Some records
■ ■ ■ ■

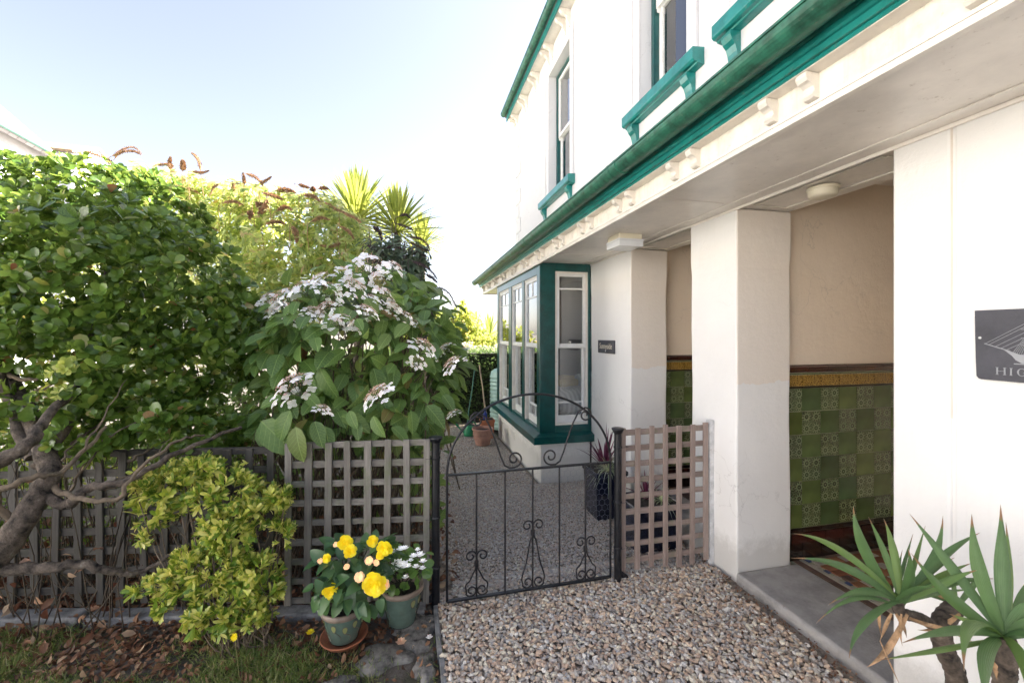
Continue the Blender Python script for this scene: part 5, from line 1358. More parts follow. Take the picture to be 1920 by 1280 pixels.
fl = [(505,560,50,3.2),(612,575,56,3.15),(710,520,52,3.4),(735,575,46,3.1),(548,722,95,2.62),(706,738,78,2.62),(607,766,42,2.58),(850,773,34,2.9),(783,677,42,2.9),(798,650,70,3.0),(848,680,56,3.0),(690,583,56,3.0),(640,603,70,3.0),(590,585,56,3.1),(528,560,80,3.15),(622,545,66,3.2),(664,535,66,3.2),(725,555,62,3.2),(690,497,84,3.4),(742,500,44,3.4),(566,540,62,3.3),
      (762,594,44,3.1),(600,522,60,3.4),(650,512,50,3.5),(838,652,44,3.2),(512,582,44,3.2),(660,610,60,2.98),(560,600,50,3.1),(700,560,40,3.2),(540,575,40,3.1),(870,655,30,3.3),(780,605,30,3.2)]
offh = offset(hy)
for i, (x, y, w, t) in enumerate(fl):
    t -= .12 if t < 3 else .22; p = W(x, y, t=t); s = (w/F*t)/.205; A, B, C = lc[i % 3]
    f = bpy.data.objects.new('flower_head', A); COL.objects.link(f); f.parent = hy
    f.location = p - offh; f.rotation_euler = (R(34)+random.uniform(-.2, .3), random.uniform(-.3, .3), random.uniform(0, 6)); f.scale = (s, s, s)
    for me in (B, C):
        o = bpy.data.objects.new(me.name.split('.')[0], me); COL.objects.link(o); o.parent = f

# ---- buddleia (sunlit mass and the shaded arching side), separate bushes
def buddleia(name, label, blobs, n, mat, size, pans, pmat, base, group=None):
    g = empty(name, base); tag(g, label, 'shrub', group)
    V, T_ = leaf_tpl(.32, (.3, 1, .8, 0), (0, .35, .7, 1), .1, .35)
    P, Nn = blob_shell(blobs, n, .45, .25); N = len(P)
    out = []
    for k in range(6):
        a = rng.uniform(0, 6.28, N); ax = unit(Nn + np.array([0, 0, .5])); r = unit(np.cross(ax, rng.normal(size=(N, 3))))
        d = unit(ax*.5 + r*.9 + np.array([0, 0, -.2])); out.append(frames(P - ax*.03*k*rng.random((N, 1)), d, np.cross(r, d)+ax, size*rng.uniform(.6, 1.3, N)))
    Mx = np.concatenate(out)
    pieces('leaf', V, T_, Mx, mat, g, 60, 'foliage')
    st = MB()
    for i in range(16):
        b = Vector(P[random.randrange(N)]); a = Vector(base) + Vector((random.uniform(-.5, .5), random.uniform(-.3, .3), 0))
        st.tube(curve_pts([a, a*.35+b*.65+Vector((0, 0, .25)), b], 4), [.009-.006*q/8 for q in range(9)], 5)
    st.build('stems', M['bark_pale'], g, kind='stuff')
    for (pts, t, r) in pans:
        P_ = curve_pts([W(a, b, t=t) for a, b in pts], 6); q = MB(); L = len(P_); s = t/F
        d0 = (P_[0]-P_[1]).normalized(); low = P_[0] + Vector((random.uniform(-.05, .05), 0, -.35)) + d0*.05
        q.tube(curve_pts([low, P_[0]+d0*.06+Vector((0, 0, -.03)), P_[0]], 4), .0035, 4)
        NB = 150
        for k in range(NB):
            f = (k+random.random())/NB; i = min(L-2, int(f*(L-1))); fr = f*(L-1)-i; c = P_[i].lerp(P_[i+1], fr); dd = (P_[i+1]-P_[i]).normalized()
            rad = r*s*.85*(min(1, .25+f*5))*(1-f)**.45*random.uniform(.55, 1.15)
            u_ = dd.orthogonal().normalized(); v_ = dd.cross(u_); a = k*2.4; o = (u_*math.cos(a)+v_*math.sin(a)); e = r*s*random.uniform(.16, .32)
            cc = c + o*rad; x_ = dd.cross(o)
            q.add([c+o*rad*.3-x_*e*.4, c+o*rad*.3+x_*e*.4, cc+dd*e*1.1+x_*e*.5, cc+o*e*.6, cc+dd*e*1.1-x_*e*.5], [(0,1,3),(1,2,3),(0,3,4)])
        q.tube(P_, [r*s*.34*(1-.7*i/(L-1)) for i in range(L)], 5)
        q.build('seed_head', pmat, g)
    return g
lit = [pb(330, 420, 5.6, 100, 95, 80), pb(430, 435, 5.6, 100, 88, 80), pb(520, 450, 5.5, 95, 90, 80), pb(610, 455, 5.4, 85, 85, 70), pb(675, 485, 5.3, 65, 70, 60), pb(290, 345, 5.7, 60, 40, 50), pb(400, 365, 5.6, 70, 30, 50), pb(480, 365, 5.5, 55, 26, 45), pb(570, 378, 5.4, 65, 24, 45), pb(450, 540, 5.3, 90, 70, 60), pb(560, 560, 5.3, 100, 70, 60), pb(250, 370, 5.6, 60, 55, 60), pb(345, 350, 5.4, 40, 35, 40), pb(460, 375, 5.3, 40, 28, 40), pb(630, 410, 5.3, 50, 30, 40), pb(250, 500, 5.8, 120, 100, 70)]
pans = [([(212, 292), (232, 284), (252, 284), (264, 290)], 5.2, 5), ([(216, 296), (228, 281), (250, 276), (266, 288)], 5.3, 4), ([(160, 284), (185, 292), (205, 300), (212, 312)], 5.2, 5), ([(320, 318), (318, 305), (320, 294)], 5.2, 6), ([(342, 320), (343, 308), (342, 300)], 5.2, 7),
        ([(376, 318), (373, 303), (366, 292), (359, 287)], 5.2, 5), ([(362, 322), (378, 324), (392, 320)], 5.2, 4.5), ([(296, 310), (312, 308), (326, 312)], 5.3, 4), ([(458, 345), (458, 335), (456, 325)], 5.2, 4.5), ([(462, 326), (476, 331), (488, 340), (494, 350)], 5.2, 5),
        ([(488, 344), (500, 338), (509, 331)], 5.2, 4.5), ([(436, 360), (438, 350), (437, 342), (452, 346)], 5.2, 5), ([(518, 358), (538, 356), (554, 362)], 5.2, 7), ([(560, 346), (572, 350), (580, 352)], 5.2, 5), ([(584, 352), (590, 358)], 5.2, 7), ([(598, 354), (608, 352), (616, 355)], 5.2, 5),
        ([(494, 362), (515, 368), (530, 374)], 5.1, 6), ([(480, 380), (492, 390), (486, 405)], 5.1, 8), ([(470, 395), (468, 410)], 5.1, 7), ([(500, 375), (496, 392), (484, 400)], 5.0, 8), ([(570, 366), (588, 368), (600, 378)], 5.1, 6), ([(610, 380), (630, 392), (650, 400)], 5.1, 5),
        ([(645, 400), (665, 408), (680, 420)], 5.1, 5), ([(548, 425), (556, 440), (556, 455)], 5.0, 7), ([(500, 420), (520, 416), (535, 420)], 5.0, 6), ([(640, 425), (655, 435), (664, 448)], 5.0, 5), ([(380, 430), (395, 428), (408, 432)], 5.2, 5), ([(640, 455), (620, 462), (600, 460)], 5.0, 5),
        ([(410, 345), (400, 352), (395, 365)], 5.2, 4), ([(420, 380), (440, 378), (455, 384)], 5.1, 5), ([(340, 352), (360, 356), (375, 364)], 5.3, 4), ([(585, 415), (600, 408), (618, 412)], 5.0, 5), ([(520, 395), (535, 388), (548, 394)], 5.0, 6)]
buddleia('buddleia', 'sunlit buddleia covered in dry brown flower spikes behind the hydrangea', lit, 3300, M['budd'], .095, pans, M['panicle'], (-1.8, 5.6, -.1))
dk = [pb(740, 510, 4.6, 55, 60, 50), pb(760, 560, 4.5, 50, 60, 45), pb(722, 475, 4.8, 40, 35, 40), pb(780, 485, 4.6, 28, 35, 30), pb(795, 590, 4.4, 28, 35, 30), pb(700, 540, 4.6, 50, 50, 40)]
pans = [([(745, 420), (762, 425), (775, 432)], 4.6, 4), ([(770, 445), (788, 447), (800, 457), (805, 468)], 4.5, 4.5), ([(768, 455), (782, 460), (796, 468), (806, 470)], 4.5, 4), ([(772, 470), (788, 475), (800, 482)], 4.5, 4), ([(775, 490), (792, 497), (810, 510), (820, 524)], 4.4, 5),
        ([(800, 515), (812, 522), (820, 530)], 4.4, 4.5), ([(790, 545), (808, 545), (825, 540), (842, 550), (852, 568), (857, 578)], 4.3, 5), ([(795, 560), (800, 552), (812, 548)], 4.3, 4), ([(785, 582), (798, 579), (808, 586), (815, 596)], 4.3, 3.5), ([(750, 405), (760, 402), (770, 410)], 4.7, 4),
        ([(700, 425), (712, 435), (716, 450)], 4.7, 6), ([(690, 460), (710, 470), (725, 482)], 4.6, 6), ([(740, 500), (752, 510), (758, 522)], 4.5, 7), ([(760, 515), (775, 520), (785, 532)], 4.4, 6), ([(700, 490), (715, 498), (730, 505)], 4.5, 6), ([(770, 550), (785, 556), (790, 566)], 4.3, 6), ([(725, 465), (742, 462), (756, 468)], 4.6, 5)]
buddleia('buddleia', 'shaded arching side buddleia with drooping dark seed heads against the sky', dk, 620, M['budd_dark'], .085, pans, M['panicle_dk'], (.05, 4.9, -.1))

# ---- cordylines
def cordyline(c, L, n, label, trunk=True, mat='cordy', cat='cabbage palm', wd=.03, el=(-15, 88)):
    g = empty('cabbage_palm', (c.x, c.y, -.1)); tag(g, label, cat, None)
    if trunk: m = MB(); m.tube([(c.x, c.y, -.12), (c.x+.04, c.y, c.z*.5), tuple(c)], [.09, .075, .06], 10); m.build('trunk', M['bark'], g)
    for i in range(n):
        a = i*2.39996 + random.uniform(-.1, .1); e = R(el[0] + (el[1]-el[0])*((i+.5)/n)**.8 + random.uniform(-5, 5)); l = L*random.uniform(.82, 1.08)
        d = Vector((math.cos(a)*math.cos(e), math.sin(a)*math.cos(e), math.sin(e))); side = d.cross(Vector((0, 0, 1))).normalized() if abs(d.z) < .98 else Vector((1, 0, 0)); up = side.cross(d)
        V = []; Fc = []; K = 6
        for k in range(K+1):
            f = k/K; w = wd*1.7*L*(.45+1.1*f)*(1-f**2.5) if k < K else 0; p = c + d*l*f - Vector((0, 0, 1))*l*(.16*f**2.5)*(1 if e < R(70) else .3)
            V += [p-side*w*.5+up*w*.2, p, p+side*w*.5+up*w*.2]
            if k: q = 3*k; Fc += [(q-3, q-2, q+1, q), (q-2, q-1, q+2, q+1)]
        m = MB(); m.add(V, Fc, True); me = bpy.data.meshes.new('leaf'); me.from_pydata(m.v, [], m.f); me.polygons.foreach_set('use_smooth', m.sm)
        link('leaf', me, g, M[mat])
cordyline(W(668, 418, t=7.6), 1.08, 190, 'tallest sunlit cabbage palm rosette rising behind the buddleia')
cordyline(W(745, 436, t=7.7), .98, 170, 'second cabbage palm rosette just right of the tallest one')
cordyline(W(790, 465, t=8.1), .74, 120, 'small cabbage palm rosette lowest on the right, against the sky')
cordyline(W(918, 632, t=14), .95, 45, 'distant cabbage palm beside the canopy end and the bay window')

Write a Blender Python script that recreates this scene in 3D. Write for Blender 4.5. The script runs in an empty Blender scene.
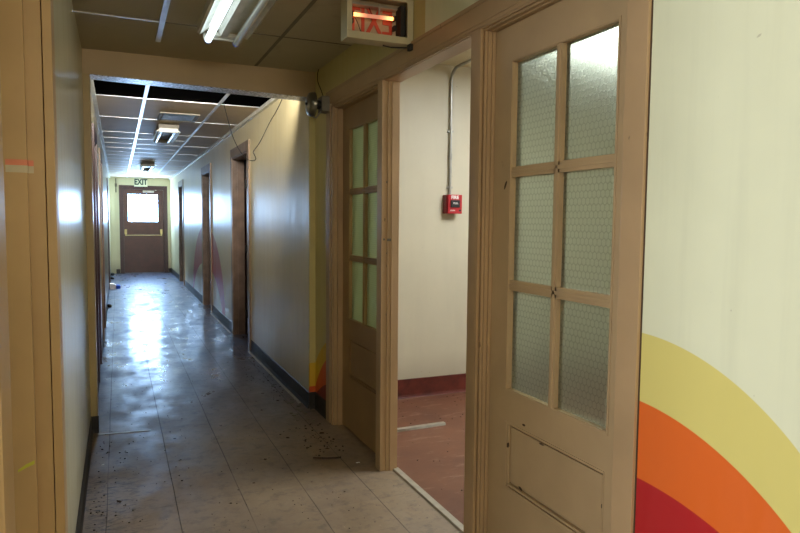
import bpy, bmesh, math, random
from mathutils import Vector, Matrix
random.seed(7)
C = bpy.context.scene.collection
R = math.radians

# ------------------------------------------------------------------ helpers
def tag(o, label=None, cat=None, group=None, kind=None):
    if label: o['label'] = label
    if cat: o['category'] = cat
    if group: o['group'] = group
    if kind: o['kind'] = kind
    return o

class MB:
    """collects shapes into one mesh"""
    def __init__(s): s.bm = bmesh.new()
    def box(s, x0, x1, y0, y1, z0, z1, bevel=0):
        b = bmesh.new()
        v = [b.verts.new((x, y, z)) for x in (x0, x1) for y in (y0, y1) for z in (z0, z1)]
        for f in ((0,1,3,2),(4,6,7,5),(0,4,5,1),(2,3,7,6),(0,2,6,4),(1,5,7,3)):
            b.faces.new([v[i] for i in f])
        bmesh.ops.recalc_face_normals(b, faces=b.faces)
        if bevel: bmesh.ops.bevel(b, geom=b.edges[:], offset=bevel, segments=2, affect='EDGES', profile=.6)
        s.merge(b); return s
    def merge(s, b, M=None):
        if M is not None: b.transform(M)
        me = bpy.data.meshes.new('tmp'); b.to_mesh(me); s.bm.from_mesh(me); bpy.data.meshes.remove(me); b.free()
    def cyl(s, p, axis, r, L, seg=20, r2=None):
        b = bmesh.new()
        bmesh.ops.create_cone(b, cap_ends=True, segments=seg, radius1=r, radius2=r if r2 is None else r2, depth=L)
        q = Vector(axis).normalized().to_track_quat('Z', 'Y').to_matrix().to_4x4()
        s.merge(b, Matrix.Translation(Vector(p)) @ q); return s
    def lathe(s, prof, p, axis, seg=28):
        b = bmesh.new(); rings = []
        for r, h in prof:
            rings.append([b.verts.new((r*math.cos(2*math.pi*i/seg), r*math.sin(2*math.pi*i/seg), h)) for i in range(seg)] if r > 1e-5 else [b.verts.new((0,0,h))])
        for a, c in zip(rings, rings[1:]):
            for i in range(seg):
                j = (i+1) % seg
                if len(a) == 1 and len(c) == 1: continue
                if len(a) == 1: b.faces.new((a[0], c[i], c[j]))
                elif len(c) == 1: b.faces.new((a[i], c[0], a[j]))
                else: b.faces.new((a[i], c[i], c[j], a[j]))
        bmesh.ops.recalc_face_normals(b, faces=b.faces)
        q = Vector(axis).normalized().to_track_quat('Z', 'Y').to_matrix().to_4x4()
        s.merge(b, Matrix.Translation(Vector(p)) @ q); return s
    def tube(s, pts, r, seg=8):
        P = [Vector(p) for p in pts]; rings = []
        up = Vector((0.13, 0.21, 1)).normalized()
        for i, p in enumerate(P):
            t = (P[min(i+1, len(P)-1)] - P[max(i-1, 0)]).normalized()
            a = t.cross(up)
            if a.length < .05: a = t.cross(Vector((1, 0, 0)))
            a.normalize(); c = t.cross(a).normalized()
            rings.append([s.bm.verts.new(p + r*(math.cos(2*math.pi*k/seg)*a + math.sin(2*math.pi*k/seg)*c)) for k in range(seg)])
        for a, c in zip(rings, rings[1:]):
            for k in range(seg): s.bm.faces.new((a[k], a[(k+1) % seg], c[(k+1) % seg], c[k]))
        s.bm.faces.new(rings[0]); s.bm.faces.new(rings[-1]); return s
    def poly(s, pts, off):
        """prism: polygon pts extruded by vector off"""
        b = bmesh.new(); o = Vector(off)
        A = [b.verts.new(p) for p in pts]; B = [b.verts.new(Vector(p)+o) for p in pts]
        b.faces.new(A); b.faces.new(B)
        n = len(pts)
        for i in range(n): b.faces.new((A[i], A[(i+1) % n], B[(i+1) % n], B[i]))
        bmesh.ops.recalc_face_normals(b, faces=b.faces); s.merge(b); return s
    def build(s, name, m, parent=None, smooth=False, **kw):
        me = bpy.data.meshes.new(name)
        bmesh.ops.recalc_face_normals(s.bm, faces=s.bm.faces)
        if smooth:
            for f in s.bm.faces: f.smooth = True
            for e in s.bm.edges:
                if len(e.link_faces) == 2 and e.calc_face_angle(0) > .7: e.smooth = False
        s.bm.to_mesh(me); s.bm.free()
        o = bpy.data.objects.new(name, me); C.objects.link(o)
        if m: me.materials.append(m)
        if parent:
            o.parent = parent
            pl = Vector(parent.location)
            if parent.parent: pl += Vector(parent.parent.location)
            me.transform(Matrix.Translation(-pl))
        tag(o, **kw)
        return o

def empty(name, loc, **kw):
    o = bpy.data.objects.new(name, None); C.objects.link(o)
    o.location = loc; o.empty_display_size = .1
    tag(o, **kw); return o

def smoothed(pts, n=6):
    """catmull-rom through the points"""
    P = [Vector(p) for p in pts]; out = []
    for i in range(len(P)-1):
        a, b, c, d = P[max(i-1,0)], P[i], P[i+1], P[min(i+2, len(P)-1)]
        for k in range(n):
            t = k/n
            out.append(.5*((2*b)+(c-a)*t+(2*a-5*b+4*c-d)*t*t+(3*b-a-3*c+d)*t**3))
    out.append(P[-1]); return out

# ------------------------------------------------------------------ materials
class N:
    def __init__(s, name):
        s.m = bpy.data.materials.new(name); s.m.use_nodes = True
        s.t = s.m.node_tree; s.t.nodes.clear()
        s.out = s.t.nodes.new('ShaderNodeOutputMaterial')
    def n(s, typ, **kw):
        o = s.t.nodes.new(typ)
        for k, v in kw.items(): setattr(o, k, v)
        return o
    def put(s, sock, v):
        if isinstance(v, bpy.types.NodeSocket): s.t.links.new(v, sock)
        else: sock.default_value = v
    def math(s, op, a, b=0.0, c=0.0, clamp=False):
        o = s.n('ShaderNodeMath', operation=op, use_clamp=clamp)
        s.put(o.inputs[0], a); s.put(o.inputs[1], b); s.put(o.inputs[2], c)
        return o.outputs[0]
    def vmath(s, op, a, b=(0,0,0)):
        o = s.n('ShaderNodeVectorMath', operation=op); s.put(o.inputs[0], a); s.put(o.inputs[1], b)
        return o
    def mix(s, f, a, b):
        o = s.n('ShaderNodeMix', data_type='RGBA')
        s.put(o.inputs[0], f); s.put(o.inputs[6], a); s.put(o.inputs[7], b)
        return o.outputs[2]
    def coord(s): return s.n('ShaderNodeTexCoord').outputs['Object']
    def world(s): return s.n('ShaderNodeNewGeometry').outputs['Position']
    def sep(s, v):
        o = s.n('ShaderNodeSeparateXYZ'); s.put(o.inputs[0], v); return o.outputs
    def comb(s, x, y, z):
        o = s.n('ShaderNodeCombineXYZ'); s.put(o.inputs[0], x); s.put(o.inputs[1], y); s.put(o.inputs[2], z); return o.outputs[0]
    def noise(s, vec, scale, detail=4, rough=.55, dist=0):
        o = s.n('ShaderNodeTexNoise'); s.put(o.inputs['Vector'], vec)
        o.inputs['Scale'].default_value = scale; o.inputs['Detail'].default_value = detail
        o.inputs['Roughness'].default_value = rough; o.inputs['Distortion'].default_value = dist
        return o.outputs['Fac']
    def scale(s, vec, sc):
        return s.vmath('MULTIPLY', vec, sc).outputs[0]
    def ramp(s, f, a, b, lo=0.0, hi=1.0):
        o = s.n('ShaderNodeMapRange'); s.put(o.inputs[0], f)
        o.inputs[1].default_value = a; o.inputs[2].default_value = b
        o.inputs[3].default_value = lo; o.inputs[4].default_value = hi
        return o.outputs[0]
    def bsdf(s, col, rough=.5, metal=0, bump=None, bstr=.2, bdist=.005, **kw):
        b = s.n('ShaderNodeBsdfPrincipled')
        s.put(b.inputs['Base Color'], col); s.put(b.inputs['Roughness'], rough); s.put(b.inputs['Metallic'], metal)
        for k, v in kw.items(): s.put(b.inputs[k.replace('_', ' ')], v)
        if bump is not None:
            u = s.n('ShaderNodeBump'); u.inputs['Strength'].default_value = bstr; u.inputs['Distance'].default_value = bdist
            s.put(u.inputs['Height'], bump); s.t.links.new(u.outputs[0], b.inputs['Normal'])
        s.t.links.new(b.outputs[0], s.out.inputs[0]); s.b = b
        return s.m

def rgb(r, g, b):
    f = lambda c: (c/255/12.92) if c/255 <= .04045 else ((c/255+.055)/1.055)**2.4
    return (f(r), f(g), f(b), 1)

def plain(name, col, rough=.5, metal=0, var=.12, sc=9, bstr=.08, **kw):
    """painted / plastic / metal surface with mottling and fine bumps"""
    m = N(name); v = m.world()
    f = m.noise(v, sc, 5)
    dark = tuple(c*(1-var*2) for c in col[:3]) + (1,)
    lite = tuple(min(1, c*(1+var*2)) for c in col[:3]) + (1,)
    c = m.mix(m.ramp(f, .3, .7), dark, lite)
    return m.bsdf(c, rough, metal, bump=m.noise(v, 70, 3), bstr=bstr, bdist=.002, **kw)

def emis(name, col, strength):
    m = N(name); e = m.n('ShaderNodeEmission'); e.inputs[0].default_value = col; e.inputs[1].default_value = strength
    m.t.links.new(e.outputs[0], m.out.inputs[0]); return m.m

CREAM = rgb(212, 208, 166)
def wall_material(name, base, rough, streak=.35, murals=None, warm=None, coat=0.0):
    m = N(name); p = m.world(); X, Y, Z = m.sep(p)
    f = m.noise(p, 2.2, 4)
    g = m.noise(m.scale(p, (3, 9, .5)), 2.5, 4)
    col = m.mix(m.ramp(f, .3, .75), tuple(c*.9 for c in base[:3])+(1,), base)
    col = m.mix(m.math('MULTIPLY', m.ramp(g, .5, .75), .22), col, tuple(c*.72 for c in base[:3])+(1,))
    spots = m.noise(p, 34, 2)
    col = m.mix(m.math('MULTIPLY', m.ramp(spots, .74, .78), .35), col, rgb(105, 88, 60))
    # grime toward the floor
    col = m.mix(m.math('MULTIPLY', m.ramp(Z, .35, .08), .35), col, rgb(110, 98, 76))
    if warm:
        col = m.mix(m.ramp(Y, warm[0], warm[1]), col, warm[2])
    if murals: col = murals(m, col, X, Y, Z)
    b1 = m.noise(m.scale(p, (1, 6, .35)), 5, 3)
    b2 = m.noise(p, 55, 2)
    h = m.math('ADD', m.math('MULTIPLY', b1, streak), m.math('MULTIPLY', b2, .06))
    rg = m.ramp(m.noise(m.scale(p, (1, 7, .6)), 3, 3), .3, .7, rough*.8, rough*1.2)
    return m.bsdf(col, rg, bump=h, bstr=.35, bdist=.006, Coat_Weight=coat, Coat_Roughness=.24)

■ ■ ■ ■

### [WRITTEN TASK]
Exactly as written, repeat the lines from the beginning of the entries up to and including the line with "o = bpy.data.objects.new(me.name.split('.')[0], me);", but not the pictures.

### [ANSWER BELOW]
Continue the Blender Python script for this scene: part 5, from line 1358. More parts follow. Take the picture to be 1920 by 1280 pixels.
fl = [(505,560,50,3.2),(612,575,56,3.15),(710,520,52,3.4),(735,575,46,3.1),(548,722,95,2.62),(706,738,78,2.62),(607,766,42,2.58),(850,773,34,2.9),(783,677,42,2.9),(798,650,70,3.0),(848,680,56,3.0),(690,583,56,3.0),(640,603,70,3.0),(590,585,56,3.1),(528,560,80,3.15),(622,545,66,3.2),(664,535,66,3.2),(725,555,62,3.2),(690,497,84,3.4),(742,500,44,3.4),(566,540,62,3.3),
      (762,594,44,3.1),(600,522,60,3.4),(650,512,50,3.5),(838,652,44,3.2),(512,582,44,3.2),(660,610,60,2.98),(560,600,50,3.1),(700,560,40,3.2),(540,575,40,3.1),(870,655,30,3.3),(780,605,30,3.2)]
offh = offset(hy)
for i, (x, y, w, t) in enumerate(fl):
    t -= .12 if t < 3 else .22; p = W(x, y, t=t); s = (w/F*t)/.205; A, B, C = lc[i % 3]
    f = bpy.data.objects.new('flower_head', A); COL.objects.link(f); f.parent = hy
    f.location = p - offh; f.rotation_euler = (R(34)+random.uniform(-.2, .3), random.uniform(-.3, .3), random.uniform(0, 6)); f.scale = (s, s, s)
    for me in (B, C):
        o = bpy.data.objects.new(me.name.split('.')[0], me); COL.objects.link(o); o.parent = f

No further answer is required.